HC disposes PMC merger Petitions, declines to interfere with RBI Scheme

The Bombay High Court has disposed of a batch of petitions challenging the amalgamation of Punjab and Maharashtra Co-operative Bank with Unity Small Finance Bank, effectively declining to interfere with the resolution scheme framed by the Reserve Bank of India under the Banking Regulation Act, 1949.

A Division Bench of Justices Bharati Dangre and Manjusha Deshpande, in its judgment dated March 9, 2026, declined to grant any relief to petitioners who had sought to quash the 2022 amalgamation scheme, thereby bringing an end to prolonged litigation over the PMC Bank crisis.

The Court noted that all petitions challenged the Central Government notification dated January 25, 2022, which approved the RBI-framed scheme under Section 45 of the Banking Regulation Act. The petitioners had argued that the scheme violated constitutional rights and imposed an unfair, staggered payout mechanism extending up to 10 years.

However, the Bench upheld the regulatory action in principle, emphasizing that the scheme was framed in the larger public interest to safeguard depositors and ensure systemic stability. It observed that the RBI, as the banking regulator and an expert body, acted within its statutory powers after discovering “serious financial irregularities” and a “precarious financial condition” at PMC Bank.

The judgment records that the 2019 inspection revealed massive undisclosed exposure to the HDIL Group, manipulation of accounts, and concealment of non-performing assets, resulting in a negative net worth exceeding Rs 5,000 crore and significant erosion of deposits. These findings justified urgent regulatory intervention to protect depositors’ interests.

Importantly, the Court accepted RBI’s position that amalgamation was a more viable alternative than liquidation, which could have resulted in even greater losses and uncertainty for depositors. It noted that the scheme ensured continuity through capital infusion in Unity Bank and provided a structured repayment mechanism.

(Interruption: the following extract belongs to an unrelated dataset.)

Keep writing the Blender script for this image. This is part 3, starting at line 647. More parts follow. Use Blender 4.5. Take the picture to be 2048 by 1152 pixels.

Under the scheme, insured deposits up to Rs 5 lakh are covered through the deposit insurance framework, while the remaining amounts are to be repaid in a phased manner over time. The framework also provides for no interest for an initial period, followed by a modest rate thereafter, as part of the structured payout design.

The Court acknowledged objections to delayed payouts but did not find the framework arbitrary, illegal, or unconstitutional. It reiterated that policy decisions in complex financial and economic matters warrant limited judicial interference unless found to be manifestly unreasonable.

With the petitions now disposed of, the RBI-backed resolution plan remains fully operational, providing a long-term roadmap for recovery, asset resolution, and repayment to depositors affected by one of India’s biggest cooperative banking crises.